|
|
|
|
|
by statstutor
1913 days ago
|
|
I often find it "justifying human exceptionalism" presented as science. The unstated assumption is that humans are somehow better than chimpanzees (here, it is almost literally stated), and therefore that we must reverse engineer and fill in the gaps to justify this. It strikes me that I have no reason to believe the assumption, nor any way of reverse engineering the random process of natural selection. In my opinion, other sciences are not immune to this. |
|
"Better" always has to carry the "at what?" part, explicitly or implicitly. There's no universal Better, thus humans aren't Better than chimpanzees - but humans are better than chimpanzees at quite a lot of things, including intelligence, learning, preserving knowledge across generations, use of tools...

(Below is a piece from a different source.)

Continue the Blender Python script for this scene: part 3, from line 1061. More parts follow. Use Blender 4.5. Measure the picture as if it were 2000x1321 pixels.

> therefore that we must reverse engineer and fill in the gaps to justify this
There's nothing to justify here. We just are better - by far - than every other animal on this planet at the things that makes a species rule every other. This is an observable fact of reality. We had no contenders for this status as far as the recorded history goes. But it's interesting why this is the case. Why us, and not chimpanzees.
> any way of reverse engineering the random process of natural selection
Natural selection isn't completely random! If it were, there wouldn't be any complex life forms on Earth. Or, more strictly, for natural selection to be completely random, the universe would have to be a fully uniform blob of matter.
There's randomness involved in natural selection, but that randomness has a strong bias. That bias itself is the part that's interesting to understand / reverse engineer.